| DATA LINES |
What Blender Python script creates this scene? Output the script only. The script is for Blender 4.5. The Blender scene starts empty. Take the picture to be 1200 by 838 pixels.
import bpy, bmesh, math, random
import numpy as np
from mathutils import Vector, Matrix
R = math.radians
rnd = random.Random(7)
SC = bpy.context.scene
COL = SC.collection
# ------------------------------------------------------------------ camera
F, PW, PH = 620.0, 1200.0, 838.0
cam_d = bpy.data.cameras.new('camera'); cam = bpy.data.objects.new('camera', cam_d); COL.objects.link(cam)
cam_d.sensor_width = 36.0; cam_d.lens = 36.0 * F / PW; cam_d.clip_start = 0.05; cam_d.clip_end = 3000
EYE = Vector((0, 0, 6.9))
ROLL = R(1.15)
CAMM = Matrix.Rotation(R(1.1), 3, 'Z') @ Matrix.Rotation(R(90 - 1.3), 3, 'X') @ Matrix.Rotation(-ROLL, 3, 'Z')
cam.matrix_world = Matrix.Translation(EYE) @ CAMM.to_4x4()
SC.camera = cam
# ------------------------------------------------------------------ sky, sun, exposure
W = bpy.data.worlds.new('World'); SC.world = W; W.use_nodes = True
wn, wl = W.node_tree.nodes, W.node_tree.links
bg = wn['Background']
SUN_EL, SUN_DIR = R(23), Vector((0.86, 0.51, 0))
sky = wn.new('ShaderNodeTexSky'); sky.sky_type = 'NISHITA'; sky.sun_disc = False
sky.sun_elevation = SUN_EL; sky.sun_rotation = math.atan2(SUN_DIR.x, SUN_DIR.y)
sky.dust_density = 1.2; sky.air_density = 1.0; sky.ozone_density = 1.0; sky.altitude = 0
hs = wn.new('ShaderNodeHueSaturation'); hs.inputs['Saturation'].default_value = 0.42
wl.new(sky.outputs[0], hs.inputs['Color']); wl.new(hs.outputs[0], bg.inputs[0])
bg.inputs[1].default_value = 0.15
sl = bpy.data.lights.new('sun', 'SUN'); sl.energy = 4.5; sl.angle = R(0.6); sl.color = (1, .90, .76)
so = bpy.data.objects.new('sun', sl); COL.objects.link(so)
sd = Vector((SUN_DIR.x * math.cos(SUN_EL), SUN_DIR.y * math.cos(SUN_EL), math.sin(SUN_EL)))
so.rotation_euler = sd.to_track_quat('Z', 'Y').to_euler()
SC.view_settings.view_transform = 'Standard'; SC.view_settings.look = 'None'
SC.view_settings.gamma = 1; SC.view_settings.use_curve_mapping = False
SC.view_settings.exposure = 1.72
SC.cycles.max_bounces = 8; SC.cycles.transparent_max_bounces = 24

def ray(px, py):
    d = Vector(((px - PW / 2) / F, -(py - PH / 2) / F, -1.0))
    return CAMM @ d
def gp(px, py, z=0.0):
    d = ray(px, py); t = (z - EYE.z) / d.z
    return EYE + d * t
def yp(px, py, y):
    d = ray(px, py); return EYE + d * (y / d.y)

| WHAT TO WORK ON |
Copy all lines from the data that hold the word "scene".

| ANSWER FOR THE TASK |
What Blender Python script creates this scene? Output the script only. The script is for Blender 4.5. The Blender scene starts empty. Take the picture to be 1200 by 838 pixels.
SC = bpy.context.scene